There’s a scene in Elephant, Gus Van Sant’s 2003 film about two young, male, Columbine High School-style terrorists, that’s not only jarring but obnoxious and irresponsible. One of the youths is shown under a bathroom shower. Unexpectedly, he’s joined by the other boy and then, standing under the showerhead, they kiss. Nothing in the film has prepared us for this scene, and nothing that follows, as the two embark on their murderous and suicidal mission at their high school, explains it.



Watch the trailer for "Paranoid Park"

Elephant never suggests a motive for this spasm of mass violence and we learn nothing significant about the two killers other than this discordant revelation of their apparent mutual attraction. In its pretentiously uninflected coolness, Elephant unavoidably implies that the ensuing massacre is linked to that bathroom kiss. It’s an arbitrary, deeply foolish association.

Van Sant’s latest effort, Paranoid Park, has a shower scene, too, but this time it’s an evocative, arresting one. The camera closes in on young Alex (Gabe Nevins) as he stands, barely moving, and the water runs in rivulets from his head as he closes his eyes. Alex is trying to cleanse himself of any palpable evidence of a horrific incident he’s just experienced, and perhaps to symbolically wash away any taint of guilt.

Paranoid Park is substantially more coherent, emotionally and narratively, than Elephant, probably because it’s grounded in a young adult novel of the same title by Blake Nelson, which it follows in broad outline.

The setting is an unauthorized skate park in Portland, Oregon, built and frequented by lumpen, “outlaw” types. When Alex’s more adventurous high school buddy, Jared, suggests they go there, Alex says he doesn’t think he’s ready for it. Nevertheless, drawn by its underground appeal, he later ventures back on his own, and is inadvertently responsible for a gruesome death. (This depiction is rather grisly.)

Both the book and the film are mostly concerned with Alex’s frightened, faltering attempts to come to some kind of terms with what has happened and to wrestle with his own guilt. His quiet, isolated struggles have both practical and moral implications.

Gabe Nevins in Paranoid Park

Elephant and Van Sant’s Last Days (2005) have been called the first two parts of a trilogy that the new film completes. The first two often come across as voyeuristically obsessed with the glamour of very young men’s disaffection and dissolution. Paranoid Park sometimes feels similar, but it’s a much more restrained, carefully constructed work. Van Sant overindulges himself in long, slow-motion tracking shots of Alex in school corridors and suburban shopping malls, but these also evoke his alienation and anxiety.

Nevins (who looks a little like a blander version of one of Caravaggio’s street boys) isn’t a professional actor: Much of the young cast was recruited through internet notices and other unconventional means.

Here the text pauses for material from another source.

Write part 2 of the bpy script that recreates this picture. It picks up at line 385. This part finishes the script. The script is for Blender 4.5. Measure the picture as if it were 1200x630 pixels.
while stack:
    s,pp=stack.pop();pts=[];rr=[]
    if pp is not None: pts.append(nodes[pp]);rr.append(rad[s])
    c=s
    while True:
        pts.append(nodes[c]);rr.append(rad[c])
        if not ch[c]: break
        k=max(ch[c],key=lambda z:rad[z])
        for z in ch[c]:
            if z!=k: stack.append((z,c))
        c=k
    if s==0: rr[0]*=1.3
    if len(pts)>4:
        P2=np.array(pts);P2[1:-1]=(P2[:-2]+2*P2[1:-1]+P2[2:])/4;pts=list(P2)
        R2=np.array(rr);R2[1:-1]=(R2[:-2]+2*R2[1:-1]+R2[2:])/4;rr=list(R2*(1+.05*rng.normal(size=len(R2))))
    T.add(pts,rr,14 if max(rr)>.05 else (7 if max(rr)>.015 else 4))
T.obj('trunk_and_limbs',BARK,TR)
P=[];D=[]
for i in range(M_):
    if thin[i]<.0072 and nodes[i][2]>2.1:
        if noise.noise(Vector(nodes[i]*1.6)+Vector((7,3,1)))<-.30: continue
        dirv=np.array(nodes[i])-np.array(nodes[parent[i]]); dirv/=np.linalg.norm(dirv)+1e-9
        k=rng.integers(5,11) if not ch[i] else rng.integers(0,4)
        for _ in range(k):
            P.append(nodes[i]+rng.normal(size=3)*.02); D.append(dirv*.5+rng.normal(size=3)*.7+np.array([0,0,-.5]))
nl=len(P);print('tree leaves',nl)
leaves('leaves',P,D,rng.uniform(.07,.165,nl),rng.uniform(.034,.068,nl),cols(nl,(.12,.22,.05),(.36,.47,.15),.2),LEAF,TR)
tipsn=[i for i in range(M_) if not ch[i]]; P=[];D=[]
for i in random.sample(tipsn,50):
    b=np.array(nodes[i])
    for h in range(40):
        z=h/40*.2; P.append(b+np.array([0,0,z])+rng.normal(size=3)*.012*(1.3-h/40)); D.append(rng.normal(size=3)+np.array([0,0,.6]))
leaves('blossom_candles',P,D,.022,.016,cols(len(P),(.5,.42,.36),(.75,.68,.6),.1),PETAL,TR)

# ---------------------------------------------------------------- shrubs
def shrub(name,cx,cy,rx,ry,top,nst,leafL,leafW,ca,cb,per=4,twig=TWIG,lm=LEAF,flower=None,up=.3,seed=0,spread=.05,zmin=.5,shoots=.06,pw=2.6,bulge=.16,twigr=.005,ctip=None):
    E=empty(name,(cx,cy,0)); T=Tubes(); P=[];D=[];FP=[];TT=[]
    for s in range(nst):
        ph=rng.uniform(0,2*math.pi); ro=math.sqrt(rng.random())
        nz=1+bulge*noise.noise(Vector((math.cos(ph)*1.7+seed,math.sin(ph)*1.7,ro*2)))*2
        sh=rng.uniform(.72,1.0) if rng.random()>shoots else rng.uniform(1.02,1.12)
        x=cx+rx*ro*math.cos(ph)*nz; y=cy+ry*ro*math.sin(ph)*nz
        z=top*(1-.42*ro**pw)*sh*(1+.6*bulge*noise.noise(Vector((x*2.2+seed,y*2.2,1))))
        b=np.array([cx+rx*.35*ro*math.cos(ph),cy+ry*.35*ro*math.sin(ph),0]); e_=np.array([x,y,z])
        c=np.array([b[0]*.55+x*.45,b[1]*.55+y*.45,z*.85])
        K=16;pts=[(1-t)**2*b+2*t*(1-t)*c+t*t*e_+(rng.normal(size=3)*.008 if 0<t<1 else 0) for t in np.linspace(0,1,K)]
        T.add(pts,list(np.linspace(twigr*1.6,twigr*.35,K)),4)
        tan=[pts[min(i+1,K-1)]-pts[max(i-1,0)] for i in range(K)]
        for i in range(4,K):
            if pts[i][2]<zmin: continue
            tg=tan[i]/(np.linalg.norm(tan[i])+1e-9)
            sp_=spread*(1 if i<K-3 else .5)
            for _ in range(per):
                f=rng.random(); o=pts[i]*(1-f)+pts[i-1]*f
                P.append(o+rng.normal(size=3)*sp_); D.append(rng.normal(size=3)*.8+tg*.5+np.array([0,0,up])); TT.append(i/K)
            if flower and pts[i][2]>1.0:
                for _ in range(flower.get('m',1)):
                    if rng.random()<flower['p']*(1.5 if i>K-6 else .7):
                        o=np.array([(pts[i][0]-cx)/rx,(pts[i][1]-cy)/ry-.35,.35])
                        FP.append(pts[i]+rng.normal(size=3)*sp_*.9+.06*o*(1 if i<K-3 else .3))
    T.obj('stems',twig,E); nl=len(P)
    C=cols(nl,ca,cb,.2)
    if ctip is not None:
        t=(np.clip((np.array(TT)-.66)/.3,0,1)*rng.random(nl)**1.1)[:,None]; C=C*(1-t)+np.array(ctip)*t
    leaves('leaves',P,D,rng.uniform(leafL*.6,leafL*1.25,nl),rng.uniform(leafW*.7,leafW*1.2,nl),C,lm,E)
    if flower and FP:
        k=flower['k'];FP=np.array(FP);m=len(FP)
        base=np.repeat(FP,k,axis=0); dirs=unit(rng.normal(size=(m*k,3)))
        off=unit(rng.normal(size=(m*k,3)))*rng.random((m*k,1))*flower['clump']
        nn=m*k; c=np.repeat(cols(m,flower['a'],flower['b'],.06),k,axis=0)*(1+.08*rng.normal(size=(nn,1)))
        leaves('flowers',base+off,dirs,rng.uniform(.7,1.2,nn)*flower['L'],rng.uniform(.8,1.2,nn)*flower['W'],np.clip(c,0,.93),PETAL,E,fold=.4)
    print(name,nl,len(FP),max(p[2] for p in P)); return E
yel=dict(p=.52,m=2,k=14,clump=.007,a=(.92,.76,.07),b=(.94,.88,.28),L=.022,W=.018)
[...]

He’s not much of an actor, but despite a few scenes that play a little awkwardly, his performance works surprisingly well (and he’s on screen virtually all the time).

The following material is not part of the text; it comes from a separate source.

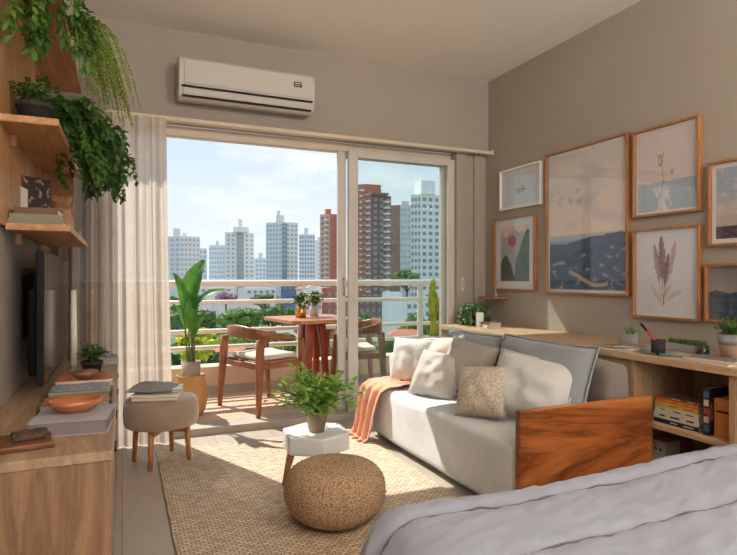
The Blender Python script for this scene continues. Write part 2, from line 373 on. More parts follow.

The book’s protagonist is more articulate and emotionally expressive, but that’s partly a product of the author’s voice. Like the novel’s straitened hero, Van Sant’s Alex is left at the end in an at least temporarily more stable limbo, but his fate, even more than his literary predecessor’s, is still disturbingly up in the air. There is no real moral and practical resolution.

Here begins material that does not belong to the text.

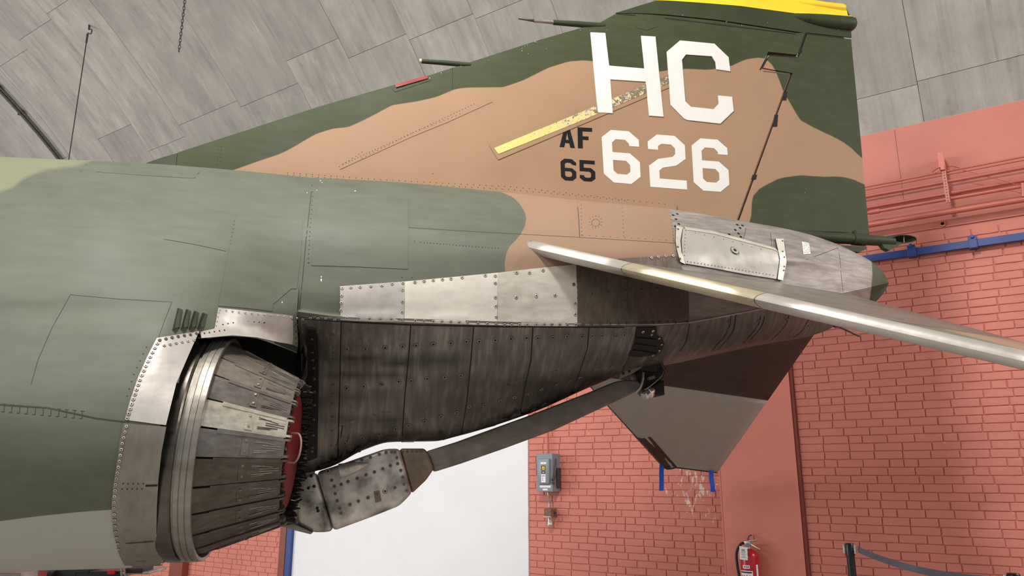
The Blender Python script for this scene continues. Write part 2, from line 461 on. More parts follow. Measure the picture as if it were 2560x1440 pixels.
class Surf:
    """a built surface that details can be laid on"""
    def __init__(s, objs):
        V = []; F = []
        for o in objs:
            b = len(V); V += [v.co.copy() for v in o.data.vertices]; F += [[i+b for i in p.vertices] for p in o.data.polygons]
        s.t = BVHTree.FromPolygons(V, F)
    def hit(s, px, py, y0=-0.5):
        d = Vector(ray(px, py)).normalized(); l, n, i, q = s.t.ray_cast(Vector(CAM), d)
        if l is None:
            l, n, i, q = s.t.find_nearest(Vector(onY(px, py, y0)))
        n = np.array(n); l = np.array(l)
        if n@(CAM-l) < 0: n = -n
        return l, n
def patch(name, loops, surf, mat, parent, off=0.002, step=26, rim=True, rimmat=None, attrs=None, y0=-0.5, flat=False):
    """a sheet cut to a pixel outline, bent over the surface and raised by off, with a rim down to it"""
    if not isinstance(loops[0][0], (tuple, list)): loops = [loops]
    pv, tr, border = tri2d(loops, step)
    L = []; N = []
    for p in pv:
        l, n = surf.hit(p[0], p[1], y0); L.append(l); N.append(n)
    L = np.array(L); N = np.array(N); top = L+N*off; tr = facing_tri(top, tr)
    V = list(top); F = list(tr); mi = [0]*len(F)
    if rim:
        nt = len(V); V += list(top); b = len(V)-nt; V += list(L-N*0.004)
        sset = {}
        for t in tr:
            for i in range(3): sset[(t[i], t[(i+1) % 3])] = 1
        for e in sset:
            if (e[1], e[0]) not in sset: F.append((e[1]+nt, e[0]+nt, e[0]+2*nt, e[1]+2*nt)); mi.append(1)
    at = None
    if attrs: at = {k: f(np.vstack([pv, pv, pv]) if rim else pv) for k, f in attrs.items()}
    o = mk(name, V, F, [mat, rimmat or M['rim']], parent, True, mi, at)
    # keep the rim crisp
    me = o.data
    if rim:
        for p in me.polygons:
            if p.material_index == 1: p.use_smooth = False
    return o
def strip(name, lines, surf, mat, parent, wid=0.003, off=0.0006, kind=None, y0=-0.5):
    """thin dark recess lines along pixel polylines"""
    V = []; F = []
    for ln in lines:
        pts = dens(ln, 18, False); P = [surf.hit(x, y, y0) for x, y in pts]
        b = len(V)
        for i, (l, n) in enumerate(P):
            d = P[min(i+1, len(P)-1)][0]-P[max(i-1, 0)][0]; sd = np.cross(n, d); sd = sd/(np.linalg.norm(sd)+1e-9)
            V += [l+n*off-sd*wid/2, l+n*off+sd*wid/2]
        for i in range(len(P)-1): F.append((b+2*i, b+2*i+2, b+2*i+3, b+2*i+1))
    o = mk(name, V, F, mat, parent, True)
    if kind: o['kind'] = kind
    return o
def along(a, b, n, t0=0.0, t1=1.0):
    return [(a[0]+(b[0]-a[0])*(t0+(t1-t0)*i/(max(n-1, 1))), a[1]+(b[1]-a[1])*(t0+(t1-t0)*i/max(n-1, 1))) for i in range(n)]
def rows(pl, n):
    """n points evenly spread over a pixel polyline"""
    P = np.array(pl, float); s = np.r_[0, np.cumsum(np.hypot(*np.diff(P, axis=0).T))]; q = np.linspace(0, s[-1], n)
    return list(zip(np.interp(q, s, P[:, 0]), np.interp(q, s, P[:, 1])))
def dots(name, pts, surf, parent, r=0.0028, off=0.0008, mat=None, y0=-0.5, n=6):
    V = []; F = []
    for (x, y) in pts:
        l, nn = surf.hit(x, y, y0); a = np.cross(nn, [0, 0, 1.0]); a /= np.linalg.norm(a)+1e-9; b = np.cross(nn, a); k = len(V)
        V += [l+nn*off+r*(a*cos(2*pi*j/n)+b*sin(2*pi*j/n)) for j in range(n)]; F.append(tuple(range(k, k+n)))
    o = mk(name, V, F, mat or M['dot'], parent, False); o['kind'] = 'stuff'; return o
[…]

Van Sant’s film does achieve a kind of aesthetic resolution. It sometimes suffers from an overripe visual lyricism and tendency to a narcissistic posture of bleakness, but it’s also more emotionally resonant and incisive than much of his previous work. The material seems to have inspired him to contemplate the possibility of tragedy overtaking an ordinary young life, and a struggle to escape from it.